▶ What you have to do
Exactly reproduce the lines beginning with the line that includes "spl, zt = side_plate(-1, 'lift_side_plate', 'olive" and ending with the last line of the data.

▶ Stored data
┄┄┄┄┄┄┄┄┄┄

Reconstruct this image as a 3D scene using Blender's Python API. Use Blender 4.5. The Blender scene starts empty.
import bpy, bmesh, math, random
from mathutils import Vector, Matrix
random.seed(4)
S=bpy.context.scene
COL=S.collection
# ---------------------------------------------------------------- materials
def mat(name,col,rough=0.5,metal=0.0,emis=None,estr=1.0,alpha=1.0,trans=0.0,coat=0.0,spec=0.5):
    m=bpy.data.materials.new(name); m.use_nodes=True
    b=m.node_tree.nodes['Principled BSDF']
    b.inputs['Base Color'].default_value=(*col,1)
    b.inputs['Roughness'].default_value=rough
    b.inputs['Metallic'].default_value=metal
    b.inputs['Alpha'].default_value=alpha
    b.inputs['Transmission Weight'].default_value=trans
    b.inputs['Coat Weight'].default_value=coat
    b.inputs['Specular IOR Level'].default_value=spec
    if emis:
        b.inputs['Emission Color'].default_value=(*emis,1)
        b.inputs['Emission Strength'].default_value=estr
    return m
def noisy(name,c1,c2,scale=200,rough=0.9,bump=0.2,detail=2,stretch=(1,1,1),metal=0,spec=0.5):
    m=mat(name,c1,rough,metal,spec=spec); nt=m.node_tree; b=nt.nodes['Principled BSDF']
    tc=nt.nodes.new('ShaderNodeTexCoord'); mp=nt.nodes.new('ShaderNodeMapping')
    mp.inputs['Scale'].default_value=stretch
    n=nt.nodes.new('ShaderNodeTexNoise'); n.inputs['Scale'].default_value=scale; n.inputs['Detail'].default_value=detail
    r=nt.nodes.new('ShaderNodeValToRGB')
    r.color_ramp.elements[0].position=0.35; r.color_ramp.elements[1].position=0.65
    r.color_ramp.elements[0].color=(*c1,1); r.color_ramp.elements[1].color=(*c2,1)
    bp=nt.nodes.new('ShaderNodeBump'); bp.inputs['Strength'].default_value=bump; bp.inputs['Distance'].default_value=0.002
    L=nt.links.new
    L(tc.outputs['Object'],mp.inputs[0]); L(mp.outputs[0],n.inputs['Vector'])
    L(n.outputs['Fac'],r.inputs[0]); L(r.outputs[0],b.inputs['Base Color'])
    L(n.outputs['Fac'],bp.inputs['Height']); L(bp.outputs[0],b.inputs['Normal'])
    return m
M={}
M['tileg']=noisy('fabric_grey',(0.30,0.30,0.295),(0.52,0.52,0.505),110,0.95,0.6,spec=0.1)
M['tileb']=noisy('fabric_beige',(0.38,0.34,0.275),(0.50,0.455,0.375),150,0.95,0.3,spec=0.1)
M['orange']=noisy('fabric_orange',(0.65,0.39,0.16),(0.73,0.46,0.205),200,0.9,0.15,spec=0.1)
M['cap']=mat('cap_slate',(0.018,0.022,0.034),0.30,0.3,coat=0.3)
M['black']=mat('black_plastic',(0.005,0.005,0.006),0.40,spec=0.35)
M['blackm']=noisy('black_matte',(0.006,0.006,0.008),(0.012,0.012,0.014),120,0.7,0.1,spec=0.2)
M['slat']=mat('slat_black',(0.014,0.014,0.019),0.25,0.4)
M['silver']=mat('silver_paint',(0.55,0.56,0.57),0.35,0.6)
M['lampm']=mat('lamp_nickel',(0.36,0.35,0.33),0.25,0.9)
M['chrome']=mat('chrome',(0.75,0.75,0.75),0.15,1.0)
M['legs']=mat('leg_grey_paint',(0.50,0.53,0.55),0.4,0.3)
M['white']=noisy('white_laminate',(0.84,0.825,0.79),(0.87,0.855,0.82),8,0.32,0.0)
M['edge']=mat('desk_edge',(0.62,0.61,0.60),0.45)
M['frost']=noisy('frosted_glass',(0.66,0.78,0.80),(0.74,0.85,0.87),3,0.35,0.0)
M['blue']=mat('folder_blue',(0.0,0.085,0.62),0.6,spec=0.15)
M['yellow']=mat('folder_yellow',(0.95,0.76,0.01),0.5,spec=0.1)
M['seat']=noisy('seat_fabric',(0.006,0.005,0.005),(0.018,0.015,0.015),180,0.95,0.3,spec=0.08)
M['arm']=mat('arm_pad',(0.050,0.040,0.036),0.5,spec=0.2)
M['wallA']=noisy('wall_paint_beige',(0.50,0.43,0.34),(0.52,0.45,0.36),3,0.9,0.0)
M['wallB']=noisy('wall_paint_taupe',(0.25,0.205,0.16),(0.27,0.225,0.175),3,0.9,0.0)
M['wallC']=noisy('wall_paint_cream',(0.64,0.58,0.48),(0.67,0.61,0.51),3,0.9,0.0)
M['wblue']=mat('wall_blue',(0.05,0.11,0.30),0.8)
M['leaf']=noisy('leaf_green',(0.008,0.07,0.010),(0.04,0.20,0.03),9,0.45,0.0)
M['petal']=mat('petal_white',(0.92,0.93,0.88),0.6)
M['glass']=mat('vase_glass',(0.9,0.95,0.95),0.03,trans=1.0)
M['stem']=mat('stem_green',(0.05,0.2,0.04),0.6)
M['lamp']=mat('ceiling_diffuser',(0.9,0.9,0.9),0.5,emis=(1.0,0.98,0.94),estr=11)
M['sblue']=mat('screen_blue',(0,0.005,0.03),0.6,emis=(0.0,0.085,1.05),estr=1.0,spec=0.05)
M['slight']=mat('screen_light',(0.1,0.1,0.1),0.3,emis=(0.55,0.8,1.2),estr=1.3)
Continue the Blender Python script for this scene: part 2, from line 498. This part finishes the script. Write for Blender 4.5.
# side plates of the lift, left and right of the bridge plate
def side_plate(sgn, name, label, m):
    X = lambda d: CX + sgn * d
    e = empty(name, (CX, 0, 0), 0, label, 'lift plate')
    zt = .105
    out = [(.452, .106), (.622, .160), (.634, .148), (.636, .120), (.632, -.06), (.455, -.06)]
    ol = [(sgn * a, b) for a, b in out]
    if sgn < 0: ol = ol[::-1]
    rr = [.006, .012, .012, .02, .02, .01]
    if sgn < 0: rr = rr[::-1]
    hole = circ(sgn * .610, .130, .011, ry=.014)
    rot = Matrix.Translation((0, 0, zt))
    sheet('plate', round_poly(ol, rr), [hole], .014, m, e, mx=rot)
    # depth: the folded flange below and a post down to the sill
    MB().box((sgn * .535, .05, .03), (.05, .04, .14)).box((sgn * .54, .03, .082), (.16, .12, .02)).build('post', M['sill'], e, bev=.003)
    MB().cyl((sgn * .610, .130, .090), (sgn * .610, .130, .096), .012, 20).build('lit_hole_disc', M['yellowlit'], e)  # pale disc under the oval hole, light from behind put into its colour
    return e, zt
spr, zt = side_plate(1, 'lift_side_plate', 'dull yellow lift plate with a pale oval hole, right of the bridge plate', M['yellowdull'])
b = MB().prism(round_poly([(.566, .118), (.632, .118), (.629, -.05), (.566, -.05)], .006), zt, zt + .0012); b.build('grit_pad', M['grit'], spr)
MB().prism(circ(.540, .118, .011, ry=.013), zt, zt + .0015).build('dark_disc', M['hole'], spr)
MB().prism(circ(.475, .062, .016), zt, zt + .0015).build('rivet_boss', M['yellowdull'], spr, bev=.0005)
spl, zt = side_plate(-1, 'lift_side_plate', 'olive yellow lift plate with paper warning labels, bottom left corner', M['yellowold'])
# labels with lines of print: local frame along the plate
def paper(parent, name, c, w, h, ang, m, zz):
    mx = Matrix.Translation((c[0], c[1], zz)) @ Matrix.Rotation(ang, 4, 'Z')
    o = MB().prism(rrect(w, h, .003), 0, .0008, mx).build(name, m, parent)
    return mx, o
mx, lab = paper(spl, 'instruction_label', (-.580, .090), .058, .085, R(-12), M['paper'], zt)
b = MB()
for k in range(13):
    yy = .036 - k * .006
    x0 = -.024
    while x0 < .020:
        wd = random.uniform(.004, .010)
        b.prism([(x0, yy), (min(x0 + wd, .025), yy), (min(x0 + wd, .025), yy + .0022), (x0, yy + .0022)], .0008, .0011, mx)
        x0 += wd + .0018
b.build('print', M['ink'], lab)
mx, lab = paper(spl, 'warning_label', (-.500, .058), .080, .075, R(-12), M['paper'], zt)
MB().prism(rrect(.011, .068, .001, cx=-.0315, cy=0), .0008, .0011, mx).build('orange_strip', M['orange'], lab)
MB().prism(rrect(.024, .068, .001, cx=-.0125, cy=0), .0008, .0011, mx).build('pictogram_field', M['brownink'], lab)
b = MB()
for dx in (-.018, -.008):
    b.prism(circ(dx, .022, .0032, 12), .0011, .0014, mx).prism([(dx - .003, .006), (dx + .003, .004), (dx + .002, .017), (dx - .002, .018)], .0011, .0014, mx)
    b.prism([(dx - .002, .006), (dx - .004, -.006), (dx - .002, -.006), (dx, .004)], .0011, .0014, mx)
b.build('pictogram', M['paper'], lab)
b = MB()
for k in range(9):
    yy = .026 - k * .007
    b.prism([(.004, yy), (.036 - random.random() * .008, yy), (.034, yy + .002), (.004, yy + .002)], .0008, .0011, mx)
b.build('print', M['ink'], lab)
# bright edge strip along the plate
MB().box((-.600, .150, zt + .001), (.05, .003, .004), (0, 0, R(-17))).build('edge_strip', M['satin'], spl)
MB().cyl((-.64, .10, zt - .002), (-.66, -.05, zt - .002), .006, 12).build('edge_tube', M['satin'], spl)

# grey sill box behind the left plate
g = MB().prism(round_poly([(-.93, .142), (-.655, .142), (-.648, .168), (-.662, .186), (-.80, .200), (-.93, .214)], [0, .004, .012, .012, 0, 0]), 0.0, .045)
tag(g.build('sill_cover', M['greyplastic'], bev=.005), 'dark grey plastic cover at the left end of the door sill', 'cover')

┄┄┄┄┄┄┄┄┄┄

▶ Exercise output
spl, zt = side_plate(-1, 'lift_side_plate', 'olive yellow lift plate with paper warning labels, bottom left corner', M['yellowold'])
# labels with lines of print: local frame along the plate
def paper(parent, name, c, w, h, ang, m, zz):
    mx = Matrix.Translation((c[0], c[1], zz)) @ Matrix.Rotation(ang, 4, 'Z')
    o = MB().prism(rrect(w, h, .003), 0, .0008, mx).build(name, m, parent)
    return mx, o
mx, lab = paper(spl, 'instruction_label', (-.580, .090), .058, .085, R(-12), M['paper'], zt)
b = MB()
for k in range(13):
    yy = .036 - k * .006
    x0 = -.024
    while x0 < .020:
        wd = random.uniform(.004, .010)
        b.prism([(x0, yy), (min(x0 + wd, .025), yy), (min(x0 + wd, .025), yy + .0022), (x0, yy + .0022)], .0008, .0011, mx)
        x0 += wd + .0018
b.build('print', M['ink'], lab)
mx, lab = paper(spl, 'warning_label', (-.500, .058), .080, .075, R(-12), M['paper'], zt)
MB().prism(rrect(.011, .068, .001, cx=-.0315, cy=0), .0008, .0011, mx).build('orange_strip', M['orange'], lab)
MB().prism(rrect(.024, .068, .001, cx=-.0125, cy=0), .0008, .0011, mx).build('pictogram_field', M['brownink'], lab)
b = MB()
for dx in (-.018, -.008):
    b.prism(circ(dx, .022, .0032, 12), .0011, .0014, mx).prism([(dx - .003, .006), (dx + .003, .004), (dx + .002, .017), (dx - .002, .018)], .0011, .0014, mx)
    b.prism([(dx - .002, .006), (dx - .004, -.006), (dx - .002, -.006), (dx, .004)], .0011, .0014, mx)
b.build('pictogram', M['paper'], lab)
b = MB()
for k in range(9):
    yy = .026 - k * .007
    b.prism([(.004, yy), (.036 - random.random() * .008, yy), (.034, yy + .002), (.004, yy + .002)], .0008, .0011, mx)
b.build('print', M['ink'], lab)
# bright edge strip along the plate
MB().box((-.600, .150, zt + .001), (.05, .003, .004), (0, 0, R(-17))).build('edge_strip', M['satin'], spl)
MB().cyl((-.64, .10, zt - .002), (-.66, -.05, zt - .002), .006, 12).build('edge_tube', M['satin'], spl)

# grey sill box behind the left plate
g = MB().prism(round_poly([(-.93, .142), (-.655, .142), (-.648, .168), (-.662, .186), (-.80, .200), (-.93, .214)], [0, .004, .012, .012, 0, 0]), 0.0, .045)
tag(g.build('sill_cover', M['greyplastic'], bev=.005), 'dark grey plastic cover at the left end of the door sill', 'cover')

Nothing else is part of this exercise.